Naturalmente, la estrella de la fiesta es Cupeiro y la sonoridad de unos instrumentos que apabullan y emocionan al mismo tiempo. Con el karnyx —o comoquiera que se escriba correctamente, que hay escuelas— celta pareciera rememorar los relinchos, o los graznidos o los gritos de amor y terror de un animal antiquísimo que quisiera ser comprendido y no solo temido. Pareciera también, si prefieren, las trompetas de los sitiadores frente a una ciudad amurallada. Esos sonidos, esa fuerza elemental, se atempera con la capacidad conmovedora del cornu, capaz quizá de emocionar más aunque de semejante exigencia técnica —las cadenzas que aparecen aquí y allá dan buena fe en ambos casos.
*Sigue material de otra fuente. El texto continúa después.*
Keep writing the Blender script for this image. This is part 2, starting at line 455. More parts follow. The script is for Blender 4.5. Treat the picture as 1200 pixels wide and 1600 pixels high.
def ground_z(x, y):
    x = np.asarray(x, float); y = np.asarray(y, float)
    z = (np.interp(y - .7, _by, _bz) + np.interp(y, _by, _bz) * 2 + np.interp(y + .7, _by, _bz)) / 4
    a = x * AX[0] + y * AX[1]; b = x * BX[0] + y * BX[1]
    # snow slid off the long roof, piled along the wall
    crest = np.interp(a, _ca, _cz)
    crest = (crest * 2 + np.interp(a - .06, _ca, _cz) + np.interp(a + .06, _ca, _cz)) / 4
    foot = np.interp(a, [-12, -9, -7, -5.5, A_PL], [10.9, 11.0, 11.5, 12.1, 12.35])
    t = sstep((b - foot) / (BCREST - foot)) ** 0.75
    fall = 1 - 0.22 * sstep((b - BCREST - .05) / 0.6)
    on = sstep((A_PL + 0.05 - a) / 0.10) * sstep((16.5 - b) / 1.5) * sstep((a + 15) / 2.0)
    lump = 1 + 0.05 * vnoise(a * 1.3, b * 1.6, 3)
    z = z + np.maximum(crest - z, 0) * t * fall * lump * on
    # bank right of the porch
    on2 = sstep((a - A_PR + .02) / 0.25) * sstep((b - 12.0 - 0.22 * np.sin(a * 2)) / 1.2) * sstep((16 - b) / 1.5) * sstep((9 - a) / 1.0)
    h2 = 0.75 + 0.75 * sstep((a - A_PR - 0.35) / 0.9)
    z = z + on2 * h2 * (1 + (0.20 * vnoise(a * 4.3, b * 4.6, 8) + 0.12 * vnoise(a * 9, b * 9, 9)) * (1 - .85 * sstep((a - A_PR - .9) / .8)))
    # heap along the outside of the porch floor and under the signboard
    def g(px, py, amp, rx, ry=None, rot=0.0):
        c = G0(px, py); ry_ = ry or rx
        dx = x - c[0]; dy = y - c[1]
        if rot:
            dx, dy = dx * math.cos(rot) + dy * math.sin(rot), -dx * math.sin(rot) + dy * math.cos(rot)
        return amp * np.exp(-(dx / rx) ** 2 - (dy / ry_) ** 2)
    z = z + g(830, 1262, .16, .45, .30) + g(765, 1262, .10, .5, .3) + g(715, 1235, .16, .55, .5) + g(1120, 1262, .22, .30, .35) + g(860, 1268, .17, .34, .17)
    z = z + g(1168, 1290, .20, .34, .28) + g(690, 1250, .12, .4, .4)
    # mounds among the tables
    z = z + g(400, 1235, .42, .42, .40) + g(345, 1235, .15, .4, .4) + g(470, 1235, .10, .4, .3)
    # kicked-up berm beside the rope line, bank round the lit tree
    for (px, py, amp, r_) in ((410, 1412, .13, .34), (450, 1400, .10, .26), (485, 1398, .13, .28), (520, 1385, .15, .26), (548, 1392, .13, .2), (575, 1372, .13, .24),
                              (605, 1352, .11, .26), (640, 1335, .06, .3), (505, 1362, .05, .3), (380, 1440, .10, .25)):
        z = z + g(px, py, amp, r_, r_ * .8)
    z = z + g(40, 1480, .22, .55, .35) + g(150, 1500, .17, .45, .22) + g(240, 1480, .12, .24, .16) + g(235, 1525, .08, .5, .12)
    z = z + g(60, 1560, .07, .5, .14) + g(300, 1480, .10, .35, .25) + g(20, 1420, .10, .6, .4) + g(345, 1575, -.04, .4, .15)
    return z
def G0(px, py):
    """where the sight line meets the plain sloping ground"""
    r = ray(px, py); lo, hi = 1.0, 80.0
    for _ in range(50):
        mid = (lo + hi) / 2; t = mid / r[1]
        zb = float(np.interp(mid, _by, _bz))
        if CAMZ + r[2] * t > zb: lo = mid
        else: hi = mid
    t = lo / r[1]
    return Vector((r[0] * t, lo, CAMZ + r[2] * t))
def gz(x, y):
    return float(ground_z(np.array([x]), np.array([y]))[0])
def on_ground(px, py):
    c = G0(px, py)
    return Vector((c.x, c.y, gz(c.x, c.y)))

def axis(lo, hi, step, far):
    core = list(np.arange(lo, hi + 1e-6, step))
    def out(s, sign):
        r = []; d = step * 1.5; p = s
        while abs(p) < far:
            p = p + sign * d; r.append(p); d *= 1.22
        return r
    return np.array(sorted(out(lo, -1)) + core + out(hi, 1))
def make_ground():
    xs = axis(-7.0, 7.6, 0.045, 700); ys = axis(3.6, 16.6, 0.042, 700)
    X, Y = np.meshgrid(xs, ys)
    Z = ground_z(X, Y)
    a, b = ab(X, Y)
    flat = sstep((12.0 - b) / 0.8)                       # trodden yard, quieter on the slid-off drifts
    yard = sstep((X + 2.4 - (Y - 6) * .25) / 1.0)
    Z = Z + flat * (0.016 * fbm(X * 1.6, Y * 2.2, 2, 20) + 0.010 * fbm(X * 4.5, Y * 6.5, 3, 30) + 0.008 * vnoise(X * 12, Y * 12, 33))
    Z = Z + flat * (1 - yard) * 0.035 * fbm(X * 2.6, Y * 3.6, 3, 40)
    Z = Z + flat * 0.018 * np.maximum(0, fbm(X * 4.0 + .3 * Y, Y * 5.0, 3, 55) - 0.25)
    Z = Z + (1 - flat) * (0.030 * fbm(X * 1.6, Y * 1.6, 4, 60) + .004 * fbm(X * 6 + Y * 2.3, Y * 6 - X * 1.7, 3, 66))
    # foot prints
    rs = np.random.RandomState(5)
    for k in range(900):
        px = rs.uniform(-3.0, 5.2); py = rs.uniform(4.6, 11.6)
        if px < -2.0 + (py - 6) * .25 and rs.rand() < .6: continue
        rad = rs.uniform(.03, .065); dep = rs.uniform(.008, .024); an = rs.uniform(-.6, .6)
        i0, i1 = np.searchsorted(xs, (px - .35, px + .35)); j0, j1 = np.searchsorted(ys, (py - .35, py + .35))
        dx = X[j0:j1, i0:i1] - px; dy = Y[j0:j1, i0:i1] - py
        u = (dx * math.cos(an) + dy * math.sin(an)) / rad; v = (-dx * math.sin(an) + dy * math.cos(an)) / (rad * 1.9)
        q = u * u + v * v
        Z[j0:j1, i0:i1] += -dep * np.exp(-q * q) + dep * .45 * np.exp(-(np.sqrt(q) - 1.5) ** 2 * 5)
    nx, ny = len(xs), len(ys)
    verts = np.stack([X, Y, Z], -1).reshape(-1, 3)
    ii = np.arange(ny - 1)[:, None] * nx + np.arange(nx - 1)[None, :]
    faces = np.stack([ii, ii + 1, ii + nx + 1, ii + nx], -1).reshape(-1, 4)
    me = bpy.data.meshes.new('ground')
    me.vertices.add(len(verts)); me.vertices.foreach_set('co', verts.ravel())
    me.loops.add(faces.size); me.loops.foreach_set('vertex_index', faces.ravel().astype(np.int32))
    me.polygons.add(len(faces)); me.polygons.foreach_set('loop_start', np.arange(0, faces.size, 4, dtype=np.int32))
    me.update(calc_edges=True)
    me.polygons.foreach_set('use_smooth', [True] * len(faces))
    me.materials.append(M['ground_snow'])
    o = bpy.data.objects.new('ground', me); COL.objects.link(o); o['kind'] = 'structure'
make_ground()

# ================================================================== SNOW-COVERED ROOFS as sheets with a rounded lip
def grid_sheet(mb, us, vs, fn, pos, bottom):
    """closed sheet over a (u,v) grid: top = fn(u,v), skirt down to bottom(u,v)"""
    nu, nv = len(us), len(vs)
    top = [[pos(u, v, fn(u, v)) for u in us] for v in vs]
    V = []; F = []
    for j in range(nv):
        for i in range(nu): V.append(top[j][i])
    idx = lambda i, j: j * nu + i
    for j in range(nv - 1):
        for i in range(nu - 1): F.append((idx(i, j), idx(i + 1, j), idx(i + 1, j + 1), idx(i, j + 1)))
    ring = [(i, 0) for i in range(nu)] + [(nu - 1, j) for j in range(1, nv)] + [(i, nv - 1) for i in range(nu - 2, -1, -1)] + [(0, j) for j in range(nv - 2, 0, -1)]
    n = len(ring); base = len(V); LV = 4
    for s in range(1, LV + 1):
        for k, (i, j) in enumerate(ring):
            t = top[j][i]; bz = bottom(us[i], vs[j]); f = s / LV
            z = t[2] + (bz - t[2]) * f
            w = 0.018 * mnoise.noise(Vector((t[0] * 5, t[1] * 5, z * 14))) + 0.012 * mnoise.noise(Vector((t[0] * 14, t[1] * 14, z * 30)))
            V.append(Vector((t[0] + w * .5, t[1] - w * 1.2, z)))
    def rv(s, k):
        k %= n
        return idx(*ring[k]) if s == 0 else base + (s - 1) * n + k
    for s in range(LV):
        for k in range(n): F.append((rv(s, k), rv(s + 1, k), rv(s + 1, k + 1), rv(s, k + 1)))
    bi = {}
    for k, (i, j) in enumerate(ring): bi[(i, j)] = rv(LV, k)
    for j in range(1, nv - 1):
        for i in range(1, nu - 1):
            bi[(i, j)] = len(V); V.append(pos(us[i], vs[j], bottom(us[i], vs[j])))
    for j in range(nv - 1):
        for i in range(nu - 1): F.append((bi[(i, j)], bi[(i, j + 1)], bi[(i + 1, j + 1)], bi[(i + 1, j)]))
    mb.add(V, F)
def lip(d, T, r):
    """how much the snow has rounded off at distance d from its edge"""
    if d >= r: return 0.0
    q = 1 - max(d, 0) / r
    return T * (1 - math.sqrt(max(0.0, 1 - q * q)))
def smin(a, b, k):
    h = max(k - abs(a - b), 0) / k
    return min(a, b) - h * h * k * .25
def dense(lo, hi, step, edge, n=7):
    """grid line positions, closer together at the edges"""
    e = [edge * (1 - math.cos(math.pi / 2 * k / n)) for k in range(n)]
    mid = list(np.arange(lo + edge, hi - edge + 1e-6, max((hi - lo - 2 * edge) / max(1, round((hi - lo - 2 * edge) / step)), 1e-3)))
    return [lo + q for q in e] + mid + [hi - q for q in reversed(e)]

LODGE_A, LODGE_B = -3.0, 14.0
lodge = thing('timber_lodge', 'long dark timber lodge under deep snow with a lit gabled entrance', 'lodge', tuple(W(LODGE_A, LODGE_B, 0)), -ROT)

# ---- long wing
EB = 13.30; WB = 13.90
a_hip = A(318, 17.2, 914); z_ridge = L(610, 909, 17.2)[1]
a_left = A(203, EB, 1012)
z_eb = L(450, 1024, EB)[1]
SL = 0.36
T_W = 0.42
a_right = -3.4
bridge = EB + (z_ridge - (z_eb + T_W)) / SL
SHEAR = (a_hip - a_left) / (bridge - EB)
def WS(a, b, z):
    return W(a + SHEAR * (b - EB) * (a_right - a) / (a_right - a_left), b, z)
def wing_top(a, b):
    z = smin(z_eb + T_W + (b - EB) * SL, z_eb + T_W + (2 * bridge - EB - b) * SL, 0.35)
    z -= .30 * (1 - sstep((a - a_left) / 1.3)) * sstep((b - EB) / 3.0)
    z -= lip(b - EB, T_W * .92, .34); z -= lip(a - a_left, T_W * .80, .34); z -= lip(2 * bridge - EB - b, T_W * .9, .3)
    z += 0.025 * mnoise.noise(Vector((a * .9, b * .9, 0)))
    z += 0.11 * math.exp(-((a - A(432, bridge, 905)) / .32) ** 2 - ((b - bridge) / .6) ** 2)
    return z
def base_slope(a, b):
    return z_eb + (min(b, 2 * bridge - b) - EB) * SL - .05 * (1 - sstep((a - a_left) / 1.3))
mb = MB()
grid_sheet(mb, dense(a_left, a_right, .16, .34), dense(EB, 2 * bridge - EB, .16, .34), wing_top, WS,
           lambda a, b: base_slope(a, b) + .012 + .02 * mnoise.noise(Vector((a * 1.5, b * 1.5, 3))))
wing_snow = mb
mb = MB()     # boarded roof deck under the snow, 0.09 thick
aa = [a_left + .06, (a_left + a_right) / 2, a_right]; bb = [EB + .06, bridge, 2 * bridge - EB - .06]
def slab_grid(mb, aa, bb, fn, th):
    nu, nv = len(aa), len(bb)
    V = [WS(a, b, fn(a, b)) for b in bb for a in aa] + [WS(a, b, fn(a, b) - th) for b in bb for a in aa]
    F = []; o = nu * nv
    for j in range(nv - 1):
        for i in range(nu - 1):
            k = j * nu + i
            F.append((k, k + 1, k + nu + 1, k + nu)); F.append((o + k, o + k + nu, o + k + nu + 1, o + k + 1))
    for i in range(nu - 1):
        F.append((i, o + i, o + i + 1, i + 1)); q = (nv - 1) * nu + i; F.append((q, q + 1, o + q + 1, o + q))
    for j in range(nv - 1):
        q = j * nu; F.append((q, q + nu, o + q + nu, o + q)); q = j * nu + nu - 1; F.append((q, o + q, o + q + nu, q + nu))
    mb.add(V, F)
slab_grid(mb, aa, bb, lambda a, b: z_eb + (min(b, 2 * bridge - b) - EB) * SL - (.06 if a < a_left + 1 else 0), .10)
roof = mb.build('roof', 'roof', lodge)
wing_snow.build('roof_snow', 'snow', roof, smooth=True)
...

Como para que quede claro que eso no lo toca quien quiere sino quien puede. Buide separa cada parte de su obra con unos como interludios muy pertinentes y sabe, también, hacer el guiño correspondiente, en la tercera, a quien, como Stravinski, trató de estas cosas ancestrales y un poco salvajes. Con el aulós sobrevuela como sin querer nuestro Siglo de Oro y, para terminar, los címbalos y la flauta de agua muestran la fragilidad final de lo gigantesco. Cumplió con su parte estupendamente la muy buena acústica del amplio espacio utilizado en el interior del museo.
El programa del concierto se ligaba con la circunstancia de que Joseba Torre (Bilbao, 1968) y el propio Buide fueron discípulos en Pittsburgh de Leonardo Balada (Barcelona, 1933). En sus muy ajustadas e ilustrativas palabras de bienvenida, Buide se refirió a la relación de Balada con los arquitectos del grupo The New York Five, dos de los cuales, por cierto, están muy presentes en la Cidade da Cultura, Peter Eisenman y John Hejduk. Del maestro se interpretó su Cuatris (1969), una magnífica lección de lo que podríamos llamar esencialización de un discurso total: ritmo, melodía, contrapunto, contrastes tímbricos y dinámicos, una sinfonía en una cáscara de nuez que en algún momento me hizo pensar en un condensado de su sensacional Passacaglia. Mucho más abrupta pero no menos significativa de la estética de su autor es Música de Cámara II, (1999) de un Joseba Torre que muestra a la vez sus exigencias consigo mismo y con su audiencia, sus lazos con la vanguardia histórica y, por encima de todo, su personalidad a la hora de construir sin trucos. Música estimulante a más no poder desde su intención de no ceder fácilmente.
Como preludio e interludios se interpretaron Aquarius, Geminis y Libra de Tierkreis (1974-1975) de Stockhausen, esas extraordinarias piezas que se adaptan a cualquier orgánico. Poco que decir, o mucho según se mire, salvo que el tiempo las engrandece y muestra su influencia para bien o para mal. Lo que se haya hecho con ellas no es culpa de quien las creara. Aquí se les rindió tributo, como se merece una música que sigue tan campante.